Genuflexo con los poderosos, desalmado con los débiles; he allí el carácter autoritario del Gobierno que Iván Duque preside: rinde la testa ante la estrella polar mientras desprotege y persigue a su pueblo. Hábil maquinador contra el Acuerdo de Paz, contempla sin pestañear el fruto perverso, una violencia desbordada que es panacea de su partido. No deja intactas las causas de la guerra, las agrava: ni reforma rural, ni sustitución de cultivos, ni curules garantizadas a las víctimas, ni negociación de paz con el ELN o de sometimiento con el Clan del Golfo; y sí, en cambio, 228 masacres, 904 líderes sociales asesinados en escasos 4 años y una Ley de Seguridad Ciudadana que evoca la mano de hierro de los regímenes de fuerza. No en vano venimos de una matanza de manifestantes a manos de la Policía y adláteres paramilitares. Gente de bien, armada en legítima defensa contra hambreados que pululan como no se viera en este país.

El exterminio de líderes responde a pujas por el control de economías ilegales, sí, pero también al celo de notablatos locales por preservar su poder de siempre. Despóticos, a menudo violentos, perciben como amenaza letal la expresión organizada de las comunidades que los líderes personifican. Subversivos les parecen sus libertades y derechos democráticos, y más de uno los querría muertos. En bochornoso boicot a la representación política de las víctimas, han suplantado sus candidaturas por las de asociados a victimarios, como la del hijo de Jorge 40. Por falta de garantías renunciaron esta semana 17 aspirantes a esas curules en la Costa, y en el Chocó otros tantos se sumaron a la denuncia. El viernes pasado atentaron a bala contra los candidatos a curules de paz Diana Hurtado, cuyo padre murió en la masacre de La Chinita, y Menderson Mosquera, coordinador de la Mesa de Víctimas de Antioquia. El asesinato de una candidata corroboró el creciente divorcio de este Gobierno con la democracia.

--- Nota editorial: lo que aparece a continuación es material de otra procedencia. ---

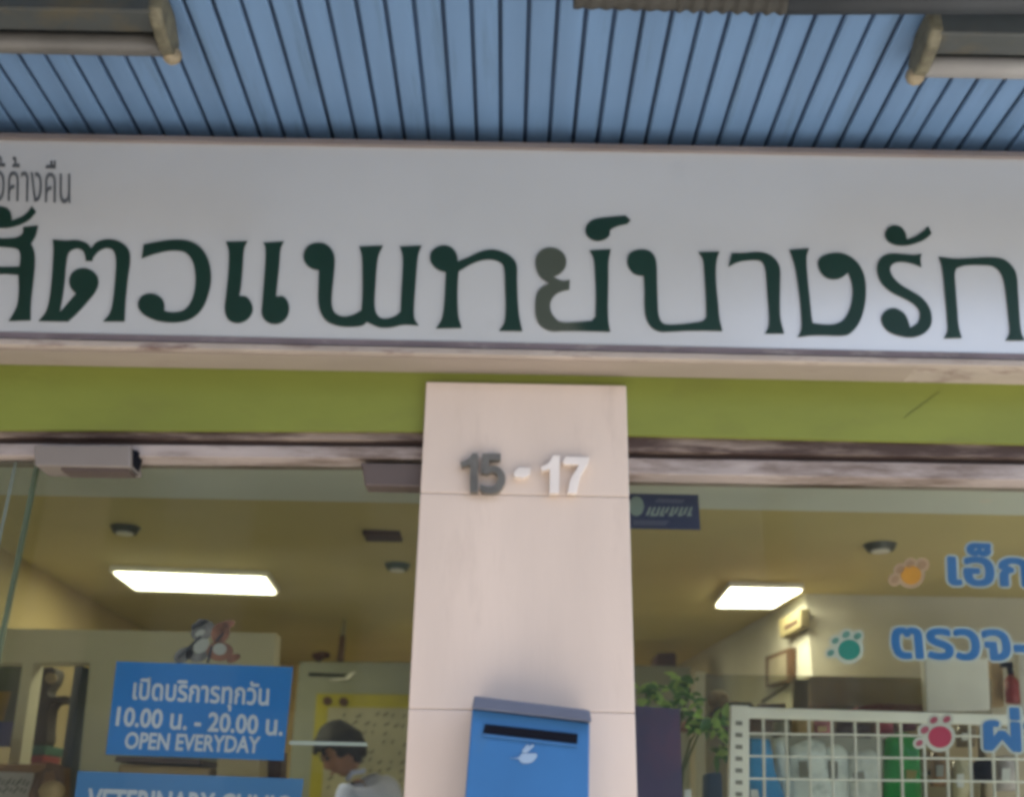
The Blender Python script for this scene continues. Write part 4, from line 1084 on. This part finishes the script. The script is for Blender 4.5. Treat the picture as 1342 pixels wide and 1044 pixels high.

A los habitantes del Bajo Atrato chocoano dominado por el Clan del Golfo, verbigracia, el diálogo con los armados y la verdad les resultan decisivos: necesitamos sus verdades para que la guerra termine, le dijeron a la periodista Natalia Herrera; necesitamos saber qué sectores militares, políticos y empresariales de alto nivel están detrás de sus balas. Piden privilegiar las verdades que Otoniel atesora, considerar la desmovilización que insinúa, sobre su extradición. Pero la Dijín lo amordaza, pues él podrá develar el entramado de esta guerra de 400.000 muertos y desaparecidos: la contrarreforma agraria. Un plan premeditado por los que no dispararon pero ordenaron disparar.

Si la implementación de la paz sigue en pañales, la represión de libertades y derechos marcha triunfal: la Ley de Seguridad Ciudadana emula el modelo draconiano de las dictaduras, da licencia para matar. Convierte el uso de capuchas y la obstrucción de vías en terrorismo y lo castiga como tal. Exime de responsabilidad a quien pueda disparar contra otro, dizque en legítima defensa si pisa su casa, su negocio, su finca. Y facilita hasta el absurdo el porte de armas por civiles.

Norma de bárbaros repotenciada ahora por el acuerdo Biden-Duque que, a título de lucha compartida contra el terrorismo, convierte a Colombia en despensa de armamento gringo. Graciosa concesión del imperio, podremos acceder a créditos de su banca para comprarles equipos de defensa y recibir, antes que otros, sobrantes bélicos. ¡Y nos autoriza –tan divino– a almacenar elementos militares que son parte de la reserva de guerra de EE.UU! ¿Seremos cabeza de turco en una eventual conflagración en la región, coletazo del conflicto en Europa? ¡Qué costosa la foto con Biden, vanidad de nuestro presidente! Indigno a los ojos del mundo, el de Duque es también, para su pueblo, un Gobierno puñetero. Por decir lo menos.